Improving Thermoelectric Performance of n‐Doped Semiconductive Polymer by Lowering the Electrostatic Potential of Dopant Counterions

Abstract n‐Doping plays a pivotal role in controlling charge carrier density and charge transport characteristics for thermoelectric polymers to achieve required performance. A fundamental challenge, however, arises from the strong Coulombic binding between dopant counterions (cations) and polymer polarons formed during doping, which significantly limits charge carrier generation and polaron delocalization. Molecular strategies on modulating the counterion‐polaron distance to weaken Coulombic interactions are thereof essential to overcome this limitation. Theoretical considerations suggest that rationally reducing the electrostatic potential (ESP) of n‐dopant counterions could promote their spatial separation from the polymer backbone, thereby mitigating Coulombic interactions.
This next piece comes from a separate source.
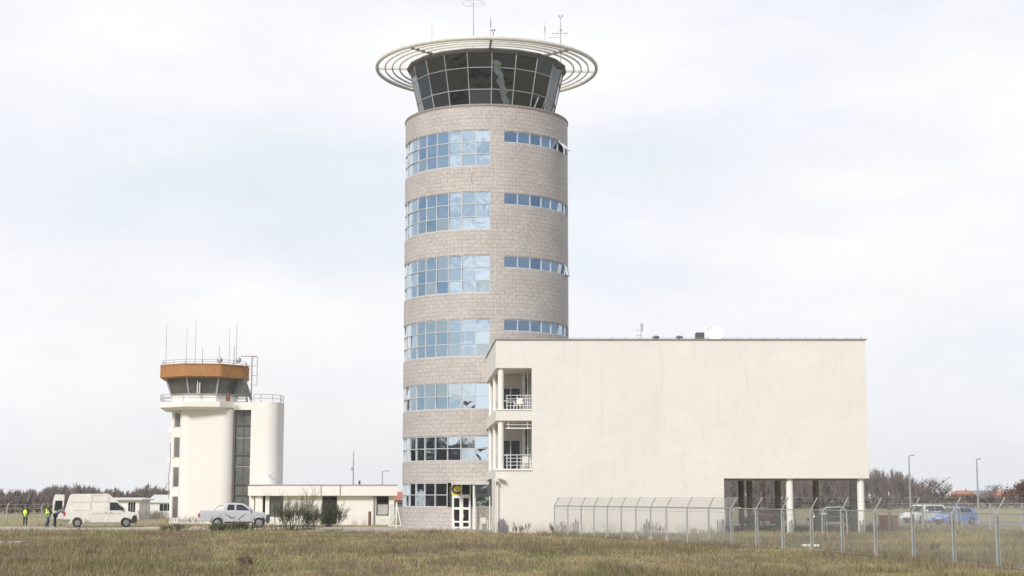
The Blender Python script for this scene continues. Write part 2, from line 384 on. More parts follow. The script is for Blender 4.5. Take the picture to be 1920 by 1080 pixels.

To address this, a series of julolidine functionalized benzimidazole n‐dopants bearing 0, 1, and 2 methoxy groups with tunable ESPs, compared with prototypical N‐DMBI, are organized by integrating requisite compatibility and electronic properties. Experimental and theoretical calculation results reveal that the implementation of these dopants on the model n‐type polymer ThDPP‐CNBtz successfully regulates the Coulombic interactions between counterions and polymer polarons. Notably, the thermoelectric performance exhibits a systematic enhancement with decreasing dopant counterion surface potentials.